Autogrill

Che poi dico io, ma fare un “Imola-Faenza” in autostrada e fermarsi in autogrill all’altezza di Solarolo è così grave?
L’autogrill mi piace, non c’è niente da fare, è così da sempre, un coacervo di genti, di camion, di nafta, di tedeschi e di Crisbì.
Un caffè, poi ti chiedi da dove arriva quello con la giacca blu e la barba lunga che puzza di sudore e compra una Fanta Lemon che l’ultima l’hai vista nel 1989, e la tardona abbronzata con il tacco platinato e lo sguardo perso sul barista, e una brioche miele e cereali che fa tanto colazione anche alle 19.48.
E “Antonella” col cartellino sulla divisa, che distribuisce panini con un’espressione stantia, che capisci che ha mestiere perché lo scontrino lei te lo straccia, a differenza di queste nuove leve che invece te lo rigano con l’unghia in una novella obliterazione 4.0, dove abiterà?
Al lavoro andrà con l’auto o in motorino?
Sì, perché in fondo queste sono le domande che restano dentro.



Più o meno come: “ma chi la compra la mortadella a tocchi in autostrada?” Che c’è sempre lì nel banco “salumi e formaggi tipici d’Italia”, costa come il plutonio, ma è immancabilmente splendida, una signora mortadella direi.
L’autogrill fa viaggio, ma fa anche sosta, fa gita e vacanza, ma anche lavoro e fa anche “la prima volta che hai dormito in una cuccetta di un mega camione”.
E mi ricordo quel giubbotto smanicato mille tasche modello pescatore incazzato trovato tra Parma e Piacenza.
E son convinto che qualcuno sì sia pure innamorato in autogrill, magari cenando al Self.
E son convinto che s’incontrino pure gli amanti in autogrill, uno in direzione sud, l’altra in direzione nord, e via a limonare nel sottopasso.
E son convinto che nessuno si sia mai dimenticato qualcun’altra per sbaglio in autogrill, no, ce a voleva proprio lasciare, lì, in quel luogo atipico e franco lungo una strada senza uscite a raso non regolamentate.

Io c’ho un po’ fretta, per questo prendo la metro

Io “c’avevo” fretta, e “c’ho” sempre avuto fretta, e “c’ho” ancora fretta, e lo scrivo così  volutamente che è brutto da leggere ma il suono mi piace.
E volevo che il tempo passasse, e stavo lì a spostare avanti gli obiettivi, e farò, e vedrò, e adesso vedrai, e dall’imperfetto si va al presente, con un salto nel futuro e qualche accenno di gerundio.

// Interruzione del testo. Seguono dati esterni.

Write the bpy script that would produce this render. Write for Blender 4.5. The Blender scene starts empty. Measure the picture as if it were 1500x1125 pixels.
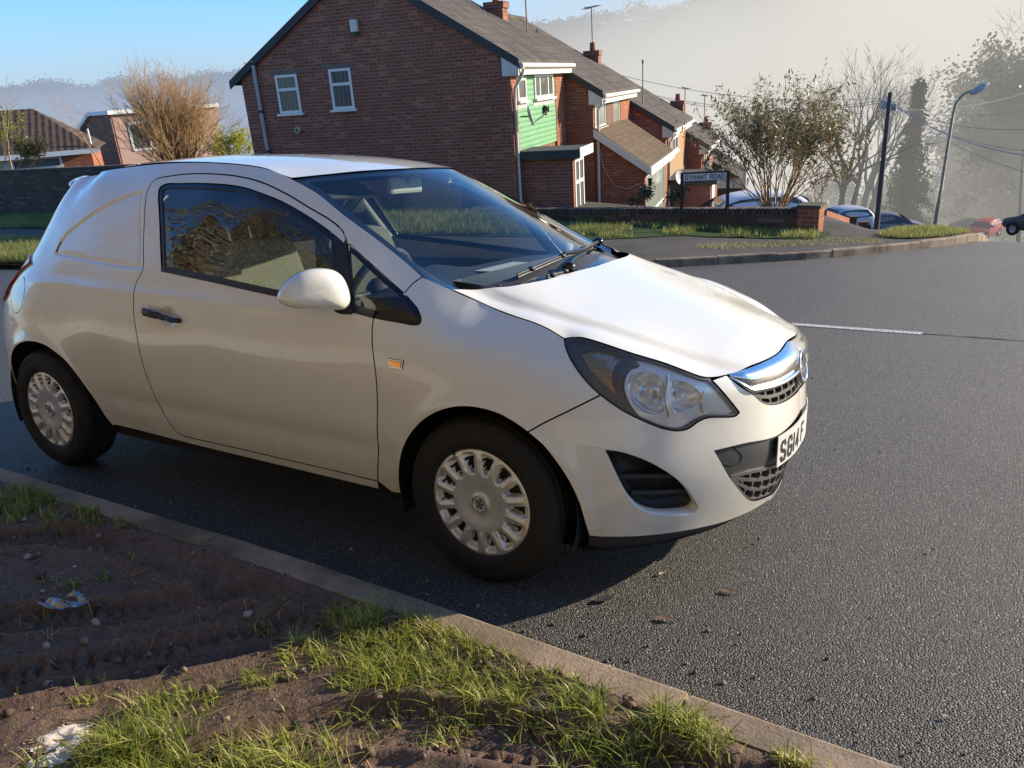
import bpy, bmesh, math, random
import numpy as np
from mathutils import Vector, Matrix
from mathutils.geometry import delaunay_2d_cdt
R = math.radians
rng = random.Random(7)
nrg = np.random.default_rng(7)
COL = bpy.context.scene.collection
SC = bpy.context.scene

# ------------------------------------------------------------------ frames
# "road frame": x along the kerb, y across the road, z square to the road where the white van stands.
# The street falls away down a hill, so the road frame leans by G against the level world frame.
UP = np.array([0.0209, -0.1030, 0.9945]); UP /= np.linalg.norm(UP)
ex = np.array([1., 0, 0]) - UP[0]*UP; ex /= np.linalg.norm(ex)
ey = np.cross(UP, ex)
GN = np.array([ex, ey, UP])                      # road -> world (rows)
G = Matrix([list(r)+[0] for r in GN] + [[0, 0, 0, 1]])
def W(p):                                        # road-frame point(s) -> world
    return np.asarray(p, float) @ GN.T
def Rd(p):
    return np.asarray(p, float) @ GN

# ------------------------------------------------------------------ camera (solved from the wheels, plate and roof of the van)
CF = 1133.5
CC = np.array([2.572, -2.825, 1.370])
CR = np.array([[0.8653, 0.5004, -0.0306], [0.1087, -0.2468, -0.9630], [-0.4894, 0.8299, -0.2679]])
u_, s_, vt_ = np.linalg.svd(CR); CR = u_ @ vt_
def rays(px):
    px = np.atleast_2d(np.asarray(px, float))
    d = np.c_[(px[:, 0]-750)/CF, (px[:, 1]-562.5)/CF, np.ones(len(px))] @ CR
    return d/np.linalg.norm(d, axis=1)[:, None]
def at(u, v, ax, val):                           # photo point on a road-frame plane
    d = rays([(u, v)])[0]; return CC + (val-CC[ax])/d[ax]*d
def atd(u, v, dist):                             # photo point at a surveyed distance, in the level world frame
    return W(CC + rays([(u, v)])[0]*dist)
def proj(P):
    q = (np.atleast_2d(P)-CC) @ CR.T
    return np.c_[750+CF*q[:, 0]/q[:, 2], 562.5+CF*q[:, 1]/q[:, 2]]

# ------------------------------------------------------------------ scene tree
def tag(o, label=None, cat=None, group=None, kind=None):
    if label: o['label'] = label
    if cat: o['category'] = cat
    if group: o['group'] = group
    if kind: o['kind'] = kind
    return o
def empty(name, mat=None, label=None, cat=None, group=None):
    o = bpy.data.objects.new(name, None); COL.objects.link(o)
    o.empty_display_size = .2
    if mat is not None: o.matrix_world = mat
    return tag(o, label, cat, group)
def mesh_obj(name, V, F, mats, parent=None, smooth=False, mi=None, normals=None, fsmooth=None):
    me = bpy.data.meshes.new(name)
    me.from_pydata([tuple(map(float, v)) for v in V], [], [tuple(map(int, f)) for f in F])
    if not isinstance(mats, (list, tuple)): mats = [mats]
    for m in mats: me.materials.append(m)
    if mi is not None: me.polygons.foreach_set('material_index', np.asarray(mi, dtype=np.int32))
    if smooth or fsmooth is not None:
        a = np.ones(len(me.polygons), bool) if fsmooth is None else np.asarray(fsmooth, bool)
        me.polygons.foreach_set('use_smooth', a)
    me.update()
    if normals is not None: me.normals_split_custom_set_from_vertices([tuple(map(float, n)) for n in normals])
    o = bpy.data.objects.new(name, me); COL.objects.link(o)
    if parent is not None: o.parent = parent
    return o
def copy_tree(o, parent=None):
    c = o.copy(); COL.objects.link(c)
    if parent is not None: c.parent = parent
    for ch in [k for k in bpy.data.objects if k.parent == o]: copy_tree(ch, c)
    return c

class MB:                                        # collects shapes that become ONE mesh
    def __init__(s): s.V = []; s.F = []; s.M = []; s.S = []
    def add(s, V, F, m=0, sm=False):
        b = len(s.V); s.V += [tuple(map(float, v)) for v in V]
        s.F += [tuple(int(i)+b for i in f) for f in F]; s.M += [m]*len(F); s.S += [sm]*len(F); return s
    def box(s, c, size, m=0, rot=None, bev=0.0):
        hx, hy, hz = [k/2 for k in size]
        if bev > 0:
            bm = bmesh.new(); bmesh.ops.create_cube(bm, size=1)
            bmesh.ops.scale(bm, vec=size, verts=bm.verts)
            bmesh.ops.bevel(bm, geom=bm.edges[:], offset=bev, segments=2, profile=.5, affect='EDGES')
            bm.verts.index_update()
            V = np.array([v.co[:] for v in bm.verts]); F = [[v.index for v in f.verts] for f in bm.faces]; bm.free()
        else:
            V = np.array([(x, y, z) for x in (-hx, hx) for y in (-hy, hy) for z in (-hz, hz)])
            F = [(0, 1, 3, 2), (4, 6, 7, 5), (0, 4, 5, 1), (2, 3, 7, 6), (0, 2, 6, 4), (1, 5, 7, 3)]
        if rot is not None: V = V @ np.asarray(rot).T
        return s.add(V+np.asarray(c), F, m)
    def box2(s, a, b, m=0, bev=0.0):
        a = np.asarray(a, float); b = np.asarray(b, float)
        return s.box((a+b)/2, np.abs(b-a), m, bev=bev)
    def hexa(s, P, m=0):                         # 8 corners: bottom ring 0-3, top ring 4-7
        return s.add(P, [(3, 2, 1, 0), (4, 5, 6, 7), (0, 1, 5, 4), (1, 2, 6, 5), (2, 3, 7, 6), (3, 0, 4, 7)], m)
    def quad(s, P, m=0): return s.add(P, [tuple(range(len(P)))], m)
    def tube(s, path, r, n=8, m=0, cap=True, sm=True, up=None):
        path = np.asarray(path, float); k = len(path)
        r = np.broadcast_to(np.asarray(r, float), (k,))
        V = []; prev = None
        for i in range(k):
            t = path[min(i+1, k-1)]-path[max(i-1, 0)]; t /= np.linalg.norm(t)+1e-12
            if prev is None:
                a = np.array([0, 0, 1.]) if abs(t[2]) < .9 else np.array([1., 0, 0])
                prev = np.cross(t, a)
            b = prev-t*(prev@t); b /= np.linalg.norm(b)+1e-12; prev = b; c = np.cross(t, b)
            for j in range(n):
                a = 2*math.pi*j/n; V.append(path[i]+r[i]*(b*math.cos(a)+c*math.sin(a)))
        F = [(i*n+j, i*n+(j+1) % n, (i+1)*n+(j+1) % n, (i+1)*n+j) for i in range(k-1) for j in range(n)]
        s.add(V, F, m, sm)
        if cap: s.add(V[:n], [tuple(range(n))[::-1]], m); s.add(V[-n:], [tuple(range(n))], m)
        return s
    def lathe(s, prof, c, ax, n=32, m=0, sm=True, closed=False):  # prof: (radius, along axis)
        ax = np.asarray(ax, float); ax /= np.linalg.norm(ax)
        a = np.array([0, 0, 1.]) if abs(ax[2]) < .9 else np.array([1., 0, 0])
        b = np.cross(ax, a); b /= np.linalg.norm(b); d = np.cross(ax, b)
        V = [np.asarray(c)+h*ax+r*(b*math.cos(2*math.pi*j/n)+d*math.sin(2*math.pi*j/n)) for r, h in prof for j in range(n)]
        k = len(prof)
        F = [(i*n+j, i*n+(j+1) % n, (i+1)*n+(j+1) % n, (i+1)*n+j) for i in range(k-1) for j in range(n)]
        return s.add(V, F, m, sm)
    def sphere(s, c, r, m=0, n=12, k=8):
        c = np.asarray(c, float); r = np.broadcast_to(np.asarray(r, float), (3,))
        V = [c+r*np.array((math.sin(math.pi*i/k)*math.cos(2*math.pi*j/n), math.sin(math.pi*i/k)*math.sin(2*math.pi*j/n), math.cos(math.pi*i/k))) for i in range(k+1) for j in range(n)]
        F = [(i*n+j, (i+1)*n+j, (i+1)*n+(j+1) % n, i*n+(j+1) % n) for i in range(k) for j in range(n)]
        return s.add(V, F, m, True)
    def prism(s, poly, a, b, m=0, fn=None):      # 2-D polygon swept from height a to b; fn maps (u,v,h) -> xyz
        n = len(poly); fn = fn or (lambda u, v, h: (u, v, h))
        V = [fn(u, v, a) for u, v in poly]+[fn(u, v, b) for u, v in poly]
        return s.add(V, [tuple(range(n))[::-1], tuple(range(n, 2*n))]+[(i, (i+1) % n, n+(i+1) % n, n+i) for i in range(n)], m)
    def build(s, name, mats, parent=None):
        return mesh_obj(name, s.V, s.F, mats, parent, mi=s.M, fsmooth=s.S)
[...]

Sono buffi gli uomini, prima sempre di corsa e poi sempre a frenare, nel tentativo di fermare gli anni che avanzano, cinture di sicurezza allacciate e 300 all’ora per dire stop all’inerzia.
Un po’ come un Ogino e anche un Knaus qualsiasi che usano il coito interrotto: 32 secondi belli tirati e poi un finale a metà che non soddisfa nessuno... o quasi nessuno..., sì perché in effetti dipende un attimo dalla situazione c’è da dire.

Rapido. 
A parte la giustizia è tutto molto rapido, le storie d’amore, le storie di letto, le storie di lavoro, le storie di storie. 
Ti risvegli a quarant’anni che sembrano quarantaquattro ed è un attimo che sono quarantacinque.
Sarebbe opportuno mediare, rallentare all’inizio, velocizzare lentamente nell’intermedio, prendere tempo sul quasi finale per stare sulla metà corsa il più a lungo possibile.
Oppure che so, preliminari medio-veloci, poi passione adrenalinica medio-lenta, poi sudore medio-profumato, poi relax (con o senza botola dipende).
Per contestualizzare: arrivare a trentacinque con calma, indugiare molto a lungo sui trentotto e lasciarsi trascinare dai quaranta ai quarantadue.

Il tempo.
Sta diventando un po’ una fissa, perso nella ricerca del come e dopo tanto riflettere, credo di aver trovato la soluzione, e credo che la soluzione sia fregarsene e non cambiare mai, acquisire quell’arroganza tipica del tu passi e io ti fotto, sì io ti fotto... sì io ti fotto perché io “sto fermo”.